Nelle scorse settimane, su Formiche.net avevamo provato a rispondere a una domanda: come si “ripuliscono” le filiere produttive dal lavoro forzato? Ecco cosa scrivevamo.

Esistono soluzioni oltre all’esercizio di pressioni, per via commerciale o governativa, sulle controparti cinesi. 

Secondo t i governi occidentali dovrebbero introdurre tariffe sulle celle solari in base al “lavoro sporco” dietro alla loro realizzazione. Questo renderebbe meno competitivi i prodotti cinesi e potrebbe essere accompagnato da incentivi per le compagnie occidentali, cosicché queste possano investire nel settore, recuperando la statura industriale persa negli ultimi vent’anni.

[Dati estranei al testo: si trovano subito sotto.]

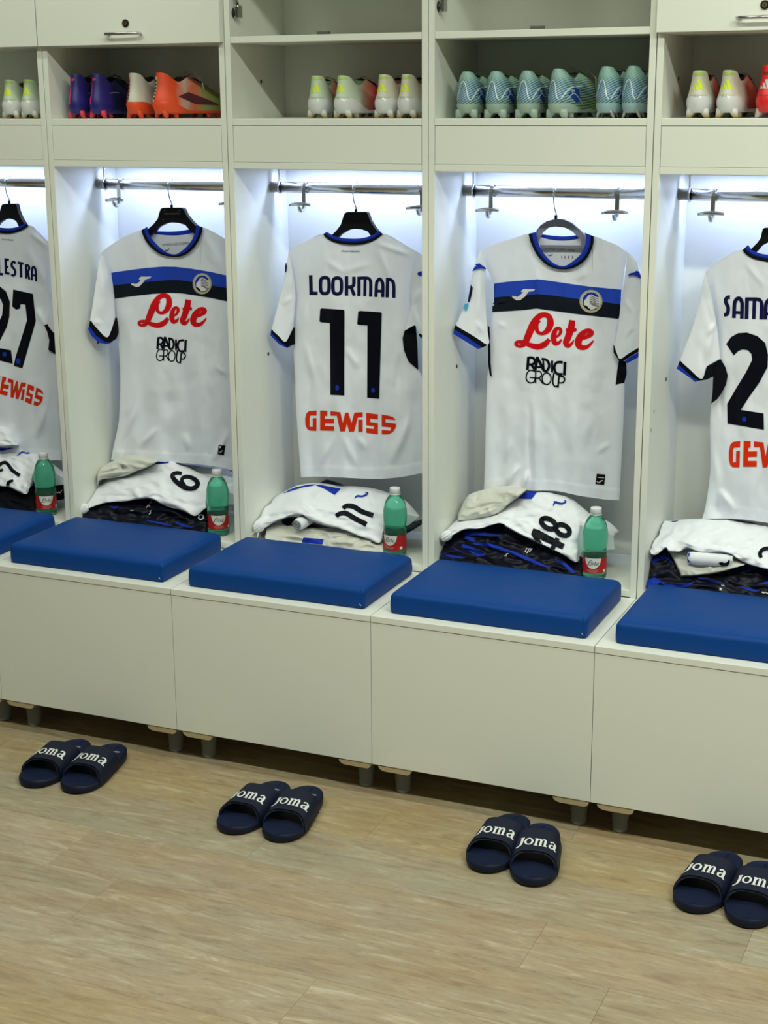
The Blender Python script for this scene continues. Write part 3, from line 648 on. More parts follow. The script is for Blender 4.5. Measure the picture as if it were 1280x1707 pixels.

Alcuni europarlamentari (e il governo tedesco) stanno spingendo per delle leggi che costringerebbero le compagnie europee a dimostrare che le loro filiere di approvvigionamento siano libere da pratiche di lavoro forzato. Guardando più in là, la Commissione europea sta finanziando un progetto, NextBase, per studiare pannelli più efficienti di quelli prodotti in Cina.

A meno di una miracolosa conversione umanitaria del governo cinese, la soluzione a lungo termine può passare solo dal reshoring della produzione di tecnologie strategiche per il futuro. L’energia solare è tra i cavalli su cui sta puntando l’Occidente (specie l’Ue e l’America di Joe Biden) per sostenere la transizione sostenibile e raggiungere la neutralità carbonica entro il 2050. Ma la strada per un mondo più ecologico non può continuare a passare dalla violazione di diritti umani.